Shape factors for rotating machines [electromagnetic guns

Abstract

The ability to store as much energy as possible for the least weight is of paramount importance to the pulsed power supply of electromagnetic guns. One method of achieving high-energy density is with rotating machines made of composite materials with high shape factors. The shape factor F/sub s/ for rotating machines is defined to be a dimensionless factor which is the linear scaling factor between the stored energy density of a rotor and its strength-to-density ratio. A completely general derivation for the shape factor of thin spinning rotors of uniform thickness has been obtained and applied to various rotor geometries and properties. Four rotor configurations were evaluated in detail-anisotropic, isotropic, laminated composite, and nonlaminated composite and their relative optimum shape factors were compared.
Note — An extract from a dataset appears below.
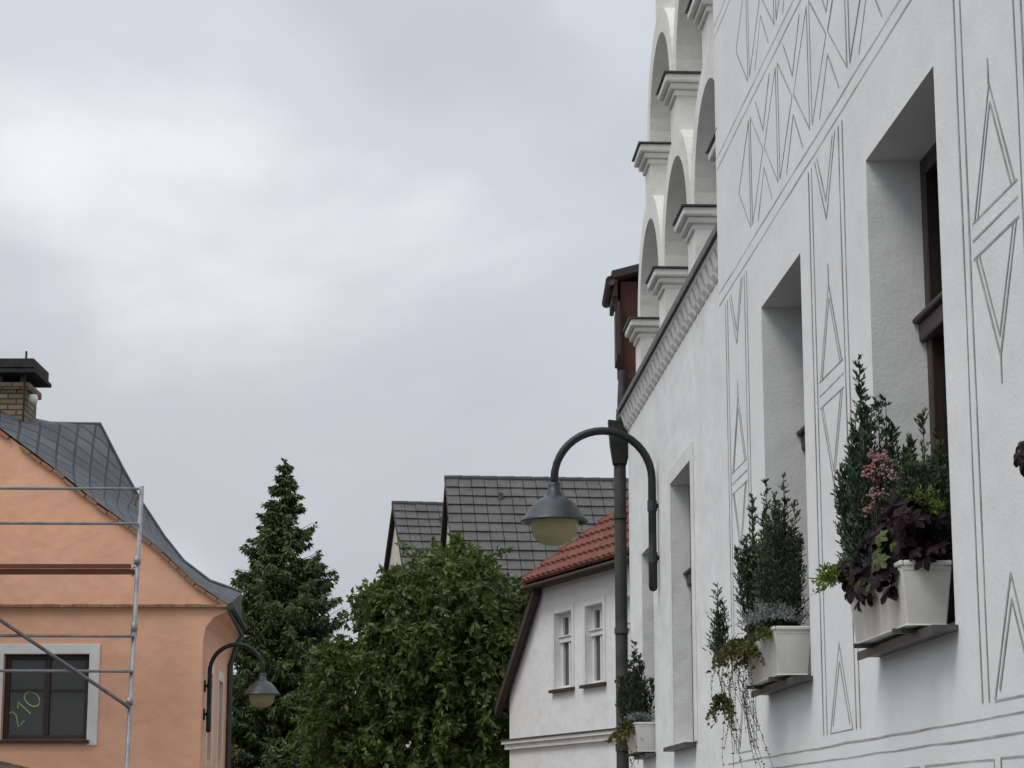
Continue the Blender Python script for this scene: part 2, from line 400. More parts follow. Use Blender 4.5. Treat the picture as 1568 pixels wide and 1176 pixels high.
# cornice
mb=MB(); FB.box(mb,12.74,18.9,5.085,5.135,-0.07,0.2)
a=12.76
while a<18.75:
    w_=.15+random.uniform(-.006,.006)
    mb.add([FB.P(a,4.95,-.004),FB.P(a+w_,4.95,-.004),FB.P(a+w_,5.085,-.004),FB.P(a,5.085,-.004),
            FB.P(a+.02,4.99,-.035),FB.P(a+w_-.02,4.99,-.035),FB.P(a+w_-.01,5.085,-.062),FB.P(a+.01,5.085,-.062)],
           [(0,1,5,4),(4,5,6,7),(1,2,6,5),(3,0,4,7)])
    a+=0.205
bevel(mb.obj('cornice_dentils',M_attic,TB),0.006)
mb=MB(); FB.box(mb,12.72,18.93,5.138,5.158,-0.095,0.3); FB.box(mb,12.72,18.93,5.11,5.138,-0.095,-0.085); mb.obj('cornice_flashing',M_metal,TB)
# interlaced attic arcade
mb=MB()
DP=0.26
def arch(c,zs,ri,ro,n=20):
    for k in range(n):
        t0,t1=math.pi*k/n,math.pi*(k+1)/n
        q=[(c+math.cos(t)*r,zs+math.sin(t)*r) for r in (ri,ro) for t in (t0,t1)]
        i0,i1,o0,o1=q
        mb.quad(FB.P(*i0,0),FB.P(*i1,0),FB.P(*o1,0),FB.P(*o0,0))
        mb.quad(FB.P(*i0,0),FB.P(*i1,0),FB.P(*i1,DP),FB.P(*i0,DP))
        mb.quad(FB.P(*o0,0),FB.P(*o1,0),FB.P(*o1,DP),FB.P(*o0,DP))
PL=[12.92,14.61,16.3,17.99]; CL=[13.765,15.455,17.145]
RI,RO=0.66,0.845
for p in PL: FB.box(mb,p-.185,p+.185,5.16,5.72,0.001,DP)
for c in CL: arch(c,5.72,RI,RO)
for p in CL: FB.box(mb,p-.17,p+.17,6.54,6.98,0.002,DP)
CU=[14.61,16.3]
for c in CU: arch(c,6.98,RI,RO)
for p in CU: FB.box(mb,p-.17,p+.17,7.80,8.25,0.003,DP)
arch(12.92,6.98,RI,RO);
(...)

The rigorous mathematical analysis presented shows that the theoretical maximum shape factor for a uniform material rotor (isotropic or anisotropic) is F/sub s/=1.0, and that for any composite rotor (laminated or not), it is F/sub s/=0.5, whereas for all practical, well-designed thin rotors of uniform thickness, the maximum F/sub s/ appears to occur in a narrow range of 0.4-0.45. Comparisons between the shape factors of two composite rotor designs applicable to electromagnetic guns, a laminated disk (LD) rotor and a rim rotor (RR), are also presented.